### Stated task
Transcribe the listing word for word.

# START OF Dataset excerpt

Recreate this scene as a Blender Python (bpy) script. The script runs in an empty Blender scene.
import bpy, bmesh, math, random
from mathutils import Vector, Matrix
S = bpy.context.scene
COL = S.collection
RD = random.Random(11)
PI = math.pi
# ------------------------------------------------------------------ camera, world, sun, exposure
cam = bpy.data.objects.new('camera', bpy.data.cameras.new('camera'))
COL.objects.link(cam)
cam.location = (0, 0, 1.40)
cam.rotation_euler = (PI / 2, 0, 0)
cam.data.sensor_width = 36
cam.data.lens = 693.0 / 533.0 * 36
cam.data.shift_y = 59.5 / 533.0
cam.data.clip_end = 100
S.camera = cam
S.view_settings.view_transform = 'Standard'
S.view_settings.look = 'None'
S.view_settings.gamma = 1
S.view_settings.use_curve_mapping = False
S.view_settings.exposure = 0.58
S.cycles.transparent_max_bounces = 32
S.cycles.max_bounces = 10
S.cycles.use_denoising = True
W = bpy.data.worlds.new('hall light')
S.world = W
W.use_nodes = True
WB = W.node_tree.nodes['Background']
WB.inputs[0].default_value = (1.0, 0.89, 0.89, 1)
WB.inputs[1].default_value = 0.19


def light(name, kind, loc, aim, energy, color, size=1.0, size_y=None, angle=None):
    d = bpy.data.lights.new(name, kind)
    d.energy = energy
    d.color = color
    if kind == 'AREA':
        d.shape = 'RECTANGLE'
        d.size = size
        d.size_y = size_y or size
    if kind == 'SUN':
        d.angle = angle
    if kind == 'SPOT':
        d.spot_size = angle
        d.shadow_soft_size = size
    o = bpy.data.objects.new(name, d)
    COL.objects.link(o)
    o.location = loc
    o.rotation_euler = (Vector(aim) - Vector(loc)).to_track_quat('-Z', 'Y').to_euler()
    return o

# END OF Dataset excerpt

### Response for this exercise
Recreate this scene as a Blender Python (bpy) script. The script runs in an empty Blender scene.
import bpy, bmesh, math, random
from mathutils import Vector, Matrix
S = bpy.context.scene
COL = S.collection
RD = random.Random(11)
PI = math.pi
# ------------------------------------------------------------------ camera, world, sun, exposure
cam = bpy.data.objects.new('camera', bpy.data.cameras.new('camera'))
COL.objects.link(cam)
cam.location = (0, 0, 1.40)
cam.rotation_euler = (PI / 2, 0, 0)
cam.data.sensor_width = 36
cam.data.lens = 693.0 / 533.0 * 36
cam.data.shift_y = 59.5 / 533.0
cam.data.clip_end = 100
S.camera = cam
S.view_settings.view_transform = 'Standard'
S.view_settings.look = 'None'
S.view_settings.gamma = 1
S.view_settings.use_curve_mapping = False
S.view_settings.exposure = 0.58
S.cycles.transparent_max_bounces = 32
S.cycles.max_bounces = 10
S.cycles.use_denoising = True
W = bpy.data.worlds.new('hall light')
S.world = W
W.use_nodes = True
WB = W.node_tree.nodes['Background']
WB.inputs[0].default_value = (1.0, 0.89, 0.89, 1)
WB.inputs[1].default_value = 0.19


def light(name, kind, loc, aim, energy, color, size=1.0, size_y=None, angle=None):
    d = bpy.data.lights.new(name, kind)
    d.energy = energy
    d.color = color
    if kind == 'AREA':
        d.shape = 'RECTANGLE'
        d.size = size
        d.size_y = size_y or size
    if kind == 'SUN':
        d.angle = angle
    if kind == 'SPOT':
        d.spot_size = angle
        d.shadow_soft_size = size
    o = bpy.data.objects.new(name, d)
    COL.objects.link(o)
    o.location = loc
    o.rotation_euler = (Vector(aim) - Vector(loc)).to_track_quat('-Z', 'Y').to_euler()
    return o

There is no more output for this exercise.